The production was transferred to the Vivian Beaumont Theater for its Broadway debut on November 8, 1990. The production closed on January 5, 1992 after 485 performances, directed by Jerry Zaks.[6] Kelly Bishop played the role of Ouisa as a replacement on Broadway, and Laura Linney made her Broadway debut as a replacement for the role of Tess. The original Broadway production was nominated for four Tony Awards, winning for Best Direction for Zaks. A US. National tour was launched in 1992.[7] Veronica Hamel also played Ouisa in the first production in Chicago.[8]
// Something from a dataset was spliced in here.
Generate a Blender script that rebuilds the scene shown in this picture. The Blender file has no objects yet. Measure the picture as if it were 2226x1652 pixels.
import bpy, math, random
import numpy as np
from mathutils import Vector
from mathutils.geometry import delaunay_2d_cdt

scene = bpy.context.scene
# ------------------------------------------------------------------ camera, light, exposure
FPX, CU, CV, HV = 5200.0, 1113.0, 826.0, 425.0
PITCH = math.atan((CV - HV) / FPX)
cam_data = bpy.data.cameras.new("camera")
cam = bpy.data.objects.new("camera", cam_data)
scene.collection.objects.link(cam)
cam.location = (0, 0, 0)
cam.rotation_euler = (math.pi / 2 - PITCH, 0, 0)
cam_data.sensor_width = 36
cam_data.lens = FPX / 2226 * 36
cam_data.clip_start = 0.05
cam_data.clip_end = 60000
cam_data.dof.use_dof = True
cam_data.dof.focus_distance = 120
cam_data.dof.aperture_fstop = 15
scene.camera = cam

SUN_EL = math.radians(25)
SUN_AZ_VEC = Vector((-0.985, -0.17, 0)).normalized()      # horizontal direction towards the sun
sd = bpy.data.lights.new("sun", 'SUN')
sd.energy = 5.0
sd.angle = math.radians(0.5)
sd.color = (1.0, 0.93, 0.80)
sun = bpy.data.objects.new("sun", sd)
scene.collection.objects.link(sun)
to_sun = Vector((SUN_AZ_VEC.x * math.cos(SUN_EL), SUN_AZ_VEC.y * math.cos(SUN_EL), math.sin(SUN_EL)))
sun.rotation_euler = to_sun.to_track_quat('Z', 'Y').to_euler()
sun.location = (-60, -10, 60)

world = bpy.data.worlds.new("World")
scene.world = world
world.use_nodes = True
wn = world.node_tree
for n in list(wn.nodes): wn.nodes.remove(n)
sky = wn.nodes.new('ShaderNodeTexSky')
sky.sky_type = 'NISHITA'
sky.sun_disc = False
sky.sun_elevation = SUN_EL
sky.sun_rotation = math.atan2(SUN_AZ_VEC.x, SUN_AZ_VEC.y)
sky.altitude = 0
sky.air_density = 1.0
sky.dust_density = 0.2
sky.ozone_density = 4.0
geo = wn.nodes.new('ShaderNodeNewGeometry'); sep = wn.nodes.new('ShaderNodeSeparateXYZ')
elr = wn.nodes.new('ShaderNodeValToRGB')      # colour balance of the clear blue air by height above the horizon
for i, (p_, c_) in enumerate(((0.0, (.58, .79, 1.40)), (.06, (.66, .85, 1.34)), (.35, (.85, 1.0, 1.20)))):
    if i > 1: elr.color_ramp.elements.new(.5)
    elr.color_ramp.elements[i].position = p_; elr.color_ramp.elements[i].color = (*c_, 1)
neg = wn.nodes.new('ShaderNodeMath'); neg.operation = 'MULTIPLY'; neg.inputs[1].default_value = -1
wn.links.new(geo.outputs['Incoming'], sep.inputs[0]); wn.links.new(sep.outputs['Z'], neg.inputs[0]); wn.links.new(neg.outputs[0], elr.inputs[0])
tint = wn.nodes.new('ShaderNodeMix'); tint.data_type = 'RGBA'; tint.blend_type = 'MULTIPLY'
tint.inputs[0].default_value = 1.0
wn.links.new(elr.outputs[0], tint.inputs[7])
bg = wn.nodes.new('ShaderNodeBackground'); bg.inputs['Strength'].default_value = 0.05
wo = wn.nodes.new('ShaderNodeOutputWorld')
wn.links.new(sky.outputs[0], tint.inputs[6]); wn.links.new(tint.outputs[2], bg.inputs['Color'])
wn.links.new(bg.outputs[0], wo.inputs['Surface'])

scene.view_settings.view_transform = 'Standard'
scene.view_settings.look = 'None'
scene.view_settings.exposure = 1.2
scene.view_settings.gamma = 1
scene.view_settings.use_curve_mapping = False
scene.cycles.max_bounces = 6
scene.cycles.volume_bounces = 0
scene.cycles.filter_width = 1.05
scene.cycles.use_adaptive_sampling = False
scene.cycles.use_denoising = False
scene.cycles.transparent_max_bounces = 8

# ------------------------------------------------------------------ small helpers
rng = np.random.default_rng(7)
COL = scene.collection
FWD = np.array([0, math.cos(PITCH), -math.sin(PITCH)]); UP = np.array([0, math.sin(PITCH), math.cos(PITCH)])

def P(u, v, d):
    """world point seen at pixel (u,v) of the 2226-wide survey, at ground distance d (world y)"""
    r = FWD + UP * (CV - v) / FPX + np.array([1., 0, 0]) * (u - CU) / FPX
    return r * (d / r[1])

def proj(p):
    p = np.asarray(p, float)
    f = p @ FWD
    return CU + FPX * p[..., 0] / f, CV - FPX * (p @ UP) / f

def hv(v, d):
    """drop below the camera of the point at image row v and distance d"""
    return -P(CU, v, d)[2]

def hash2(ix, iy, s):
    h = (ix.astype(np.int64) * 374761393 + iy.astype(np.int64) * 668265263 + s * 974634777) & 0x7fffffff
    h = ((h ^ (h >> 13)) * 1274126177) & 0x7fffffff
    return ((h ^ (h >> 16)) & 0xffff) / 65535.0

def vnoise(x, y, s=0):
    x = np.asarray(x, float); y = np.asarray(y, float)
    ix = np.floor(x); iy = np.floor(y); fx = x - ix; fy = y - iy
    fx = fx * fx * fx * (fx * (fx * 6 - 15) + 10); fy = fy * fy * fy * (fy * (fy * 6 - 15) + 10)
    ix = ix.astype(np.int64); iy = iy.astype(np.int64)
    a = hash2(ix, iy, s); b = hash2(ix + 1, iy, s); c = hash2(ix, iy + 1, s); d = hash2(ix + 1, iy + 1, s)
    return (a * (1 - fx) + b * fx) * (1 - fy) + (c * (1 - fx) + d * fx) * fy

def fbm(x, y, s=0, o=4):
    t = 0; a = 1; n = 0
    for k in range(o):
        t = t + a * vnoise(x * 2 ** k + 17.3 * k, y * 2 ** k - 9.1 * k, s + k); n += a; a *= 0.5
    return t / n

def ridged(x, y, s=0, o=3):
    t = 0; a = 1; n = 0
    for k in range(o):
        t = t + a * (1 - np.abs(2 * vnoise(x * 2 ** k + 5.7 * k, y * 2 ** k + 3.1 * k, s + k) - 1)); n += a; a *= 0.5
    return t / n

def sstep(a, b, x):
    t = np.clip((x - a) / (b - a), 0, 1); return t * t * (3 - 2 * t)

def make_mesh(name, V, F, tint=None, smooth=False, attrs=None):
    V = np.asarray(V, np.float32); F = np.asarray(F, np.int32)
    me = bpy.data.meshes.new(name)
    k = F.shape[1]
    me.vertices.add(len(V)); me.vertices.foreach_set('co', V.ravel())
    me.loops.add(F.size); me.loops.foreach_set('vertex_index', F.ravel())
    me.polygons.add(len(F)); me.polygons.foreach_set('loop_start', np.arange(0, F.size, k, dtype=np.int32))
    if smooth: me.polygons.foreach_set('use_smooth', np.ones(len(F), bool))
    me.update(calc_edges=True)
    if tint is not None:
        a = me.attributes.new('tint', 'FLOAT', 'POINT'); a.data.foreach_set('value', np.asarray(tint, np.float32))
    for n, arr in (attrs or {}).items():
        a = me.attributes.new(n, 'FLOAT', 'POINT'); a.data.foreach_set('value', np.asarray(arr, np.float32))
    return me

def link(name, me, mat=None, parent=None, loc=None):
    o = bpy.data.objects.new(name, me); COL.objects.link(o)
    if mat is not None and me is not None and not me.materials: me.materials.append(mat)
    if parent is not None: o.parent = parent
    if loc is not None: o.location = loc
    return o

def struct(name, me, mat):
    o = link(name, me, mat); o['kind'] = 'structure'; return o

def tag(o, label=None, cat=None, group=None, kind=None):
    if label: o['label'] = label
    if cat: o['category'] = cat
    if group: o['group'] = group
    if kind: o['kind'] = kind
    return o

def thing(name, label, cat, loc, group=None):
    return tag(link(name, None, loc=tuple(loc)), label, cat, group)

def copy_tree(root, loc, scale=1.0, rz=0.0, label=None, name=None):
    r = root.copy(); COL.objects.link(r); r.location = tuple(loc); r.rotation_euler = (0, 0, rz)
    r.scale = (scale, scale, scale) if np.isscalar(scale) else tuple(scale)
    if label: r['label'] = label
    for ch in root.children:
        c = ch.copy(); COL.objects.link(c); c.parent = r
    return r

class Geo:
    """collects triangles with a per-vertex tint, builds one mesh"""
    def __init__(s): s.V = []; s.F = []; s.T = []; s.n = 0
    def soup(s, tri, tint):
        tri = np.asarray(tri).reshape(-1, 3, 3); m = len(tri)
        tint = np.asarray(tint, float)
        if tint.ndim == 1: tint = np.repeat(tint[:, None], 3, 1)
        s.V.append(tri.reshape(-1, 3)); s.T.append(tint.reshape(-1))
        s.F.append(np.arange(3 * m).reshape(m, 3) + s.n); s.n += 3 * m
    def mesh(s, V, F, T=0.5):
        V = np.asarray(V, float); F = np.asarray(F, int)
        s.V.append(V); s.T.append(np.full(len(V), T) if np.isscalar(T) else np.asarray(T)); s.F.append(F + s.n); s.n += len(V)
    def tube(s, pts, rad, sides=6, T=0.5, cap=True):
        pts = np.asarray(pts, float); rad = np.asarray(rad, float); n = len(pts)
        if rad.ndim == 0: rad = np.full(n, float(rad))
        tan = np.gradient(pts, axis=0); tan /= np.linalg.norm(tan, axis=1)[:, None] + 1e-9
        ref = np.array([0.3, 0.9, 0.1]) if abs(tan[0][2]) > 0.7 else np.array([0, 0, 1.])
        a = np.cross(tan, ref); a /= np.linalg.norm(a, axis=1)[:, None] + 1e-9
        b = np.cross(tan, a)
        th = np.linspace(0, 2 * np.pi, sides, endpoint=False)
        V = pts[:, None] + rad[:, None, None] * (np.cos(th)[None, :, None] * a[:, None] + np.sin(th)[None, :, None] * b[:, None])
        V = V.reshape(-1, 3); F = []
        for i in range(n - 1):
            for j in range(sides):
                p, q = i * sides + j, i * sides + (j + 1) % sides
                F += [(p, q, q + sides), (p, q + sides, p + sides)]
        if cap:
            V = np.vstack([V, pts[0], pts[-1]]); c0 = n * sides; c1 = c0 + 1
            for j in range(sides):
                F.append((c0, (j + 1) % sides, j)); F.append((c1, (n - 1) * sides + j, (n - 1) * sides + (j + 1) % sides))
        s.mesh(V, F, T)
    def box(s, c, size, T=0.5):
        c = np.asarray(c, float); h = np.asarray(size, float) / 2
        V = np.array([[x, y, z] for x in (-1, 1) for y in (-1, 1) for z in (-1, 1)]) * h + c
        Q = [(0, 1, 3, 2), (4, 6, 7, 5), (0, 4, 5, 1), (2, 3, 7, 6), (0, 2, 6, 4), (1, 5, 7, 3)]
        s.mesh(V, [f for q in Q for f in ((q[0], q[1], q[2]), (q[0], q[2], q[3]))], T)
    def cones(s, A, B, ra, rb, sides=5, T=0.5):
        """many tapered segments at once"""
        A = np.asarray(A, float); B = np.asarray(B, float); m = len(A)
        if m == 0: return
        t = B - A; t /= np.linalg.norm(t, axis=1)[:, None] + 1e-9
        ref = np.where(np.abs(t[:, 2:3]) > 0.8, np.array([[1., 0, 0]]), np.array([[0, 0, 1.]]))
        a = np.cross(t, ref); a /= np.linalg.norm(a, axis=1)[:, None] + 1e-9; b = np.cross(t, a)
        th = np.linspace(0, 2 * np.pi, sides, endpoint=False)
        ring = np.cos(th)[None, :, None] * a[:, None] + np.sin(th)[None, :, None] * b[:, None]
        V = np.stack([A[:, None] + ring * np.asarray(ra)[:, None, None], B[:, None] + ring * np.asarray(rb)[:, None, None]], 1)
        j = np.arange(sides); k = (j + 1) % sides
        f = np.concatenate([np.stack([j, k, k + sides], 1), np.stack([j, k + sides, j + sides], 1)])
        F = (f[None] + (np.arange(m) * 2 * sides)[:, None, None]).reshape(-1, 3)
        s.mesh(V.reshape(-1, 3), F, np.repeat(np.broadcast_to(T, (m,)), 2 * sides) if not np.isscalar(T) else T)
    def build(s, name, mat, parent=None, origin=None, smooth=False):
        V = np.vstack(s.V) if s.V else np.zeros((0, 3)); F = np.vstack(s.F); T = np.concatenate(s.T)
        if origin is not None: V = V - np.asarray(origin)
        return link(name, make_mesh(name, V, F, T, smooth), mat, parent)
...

The play made its UK debut in 1992 at the Royal Court Theatre and then transferred to the West End's Comedy Theatre. In 2010, the play was revived at the Old Vic theatre in London starring Lesley Manville as Ouisa.[9]
A 1995 production at Canadian Stage in Toronto, Ontario starred Fiona Reid as Ouisa, Jim Mezon as Flan and Nigel Shawn Williams as Paul.[10] Both Williams and Reid won Dora Mavor Moore Awards for their performances, Williams as Outstanding Performance by a Male in a Principal Role – Play and Reid as Outstanding Performance by a Female in a Principal Role – Play.[11]
In May 2004 Michael Buffong directed a production at the Royal Exchange, Manchester with Lisa Eichhorn as Ouissa Kittredge, Phillip Bretherton as Flanders Kittredge and O-T Fagbenle as Paul. O-T Fabenle won a MEN Award for his performance.
The play was revived on Broadway at the Ethel Barrymore Theatre in a limited engagement opening on April 5, 2017, starring Allison Janney, John Benjamin Hickey and Corey Hawkins, with direction by Trip Cullman.[12][13]
Background[edit]
The play was inspired by the real-life story of David Hampton, a con man and robber who managed to convince a number of people in the 1980s that he was the son of actor Sidney Poitier. The writer John Guare was a friend of Inger McCabe Elliott and her husband Osborn Elliott. In October 1983 Hampton came to the Elliotts' New York apartment and they allowed him to spend the night. The next morning Inger Elliott found Hampton in bed with another man and later called the police. The Elliotts told Guare about the story and it inspired him to write the play years later.[14]
Hampton was tried and acquitted for harassment of Guare after the play became a critical and financial success; he felt that, as the real life protagonist of the story, he was due a share of the profits that he ultimately never received.[15]
A strong influence on the play is the novel The Catcher in the Rye by J. D. Salinger. There are some very overt references to it, as when the protagonist explains the thesis paper he has just written on The Catcher in The Rye[16] to the family who takes him in for the night.[17] There are also more subtle allusions made both in the script and in the cinematography of the film version, such as when various characters begin to take on Holden Caulfield-esque characteristics and attitudes.